敬虔な信仰心を持つ10番を、カゼミーロは執拗に苦しめた。12分、レアルの中盤を支えるブラジル人は、ドリブルで置き去りにされそうになると、後ろから荒々しいタックルで足を払った。前半のアディショナルタイムに自陣で交わされた時には、さりげなく足を踏みつける。主審にカードの提示を要求するメッシ。怒りを覚えていた。神の子は、あくまで“神の子”だった。神ではなく、人だったということか。血は赤い。
しかし、レアルの選手たちの目に映ったリオネル・メッシは、本当に同じ人間だったのだろうか。マルセロやカゼミーロは、悪質な行為の数々を、故意に行ったというよりは、体の奥からせり上がる恐怖を刹那に否定するために、無意識に及んだかのようだった。

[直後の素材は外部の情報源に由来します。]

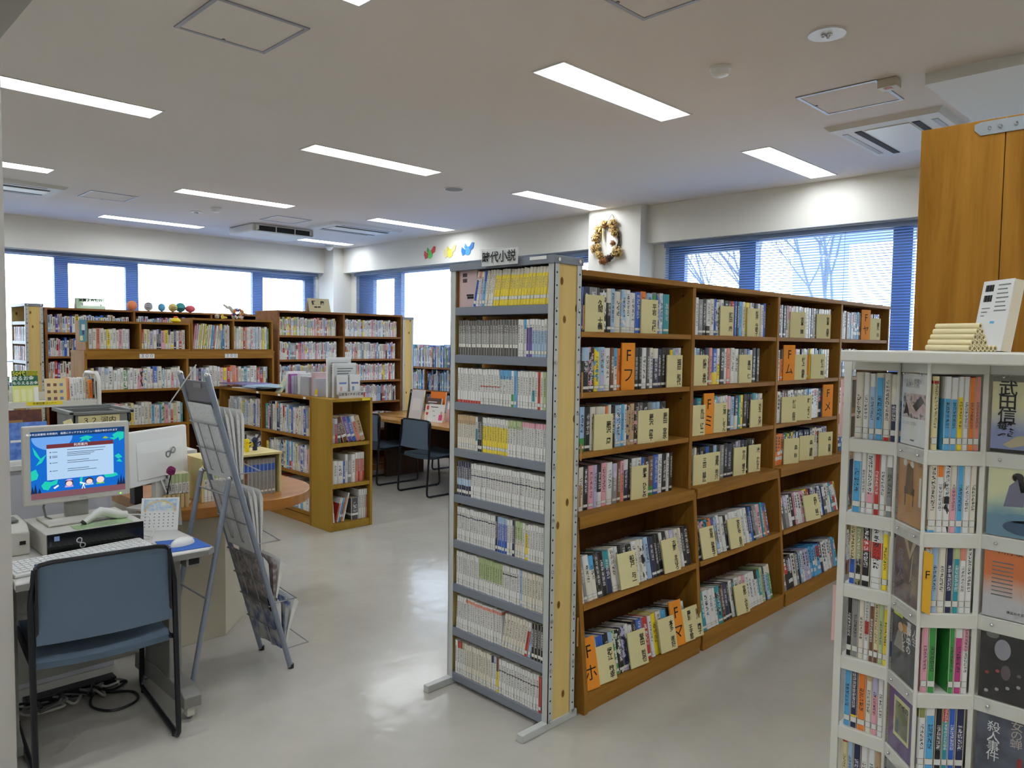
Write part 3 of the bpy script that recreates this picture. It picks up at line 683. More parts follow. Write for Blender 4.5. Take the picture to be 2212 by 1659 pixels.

78分、ハーフラインの手前からカウンターに駆け出そうとするメッシ。セルヒオ・ラモスがすっ飛んできた。両足そのものを破壊しようとするかの勢いだ。スライディングタックルに身を投げ出す。レッドカードで一発退場するラモス。冷静さを欠く姿は、百戦錬磨のスペイン代表DFに相応しくなかった。もはやメッシを止めるために、フェアプレーは綺麗事に過ぎない。善悪はあくまで人間の価値観だった。人を超える存在の前では、意味を持たない。人の掟で、神を止めることはできないのだ。
そして2-2で迎えた後半アディショナルタイム。左サイドをオーバーラップしたジョルディ・アルバが、マイナスで折り返す。誰もメッシを止められなかった。左足、一閃。レアルの誰もが諦めた。蛮行に及ぶことすらできなった。ユニフォームを脱いで、10番をスタンドに突きつけるメッシ。クラシコという究極の舞台で、神の領域に達したのだろうか。ユニフォームを掲げ終わると、胸の前で小さく十字を切り、天に向かって両手の人差し指を突き出した。少なくとも、この地上で最も神に近い。2017年4月23日のクラシコでの姿に、畏怖の念を抱かない者はいないだろう。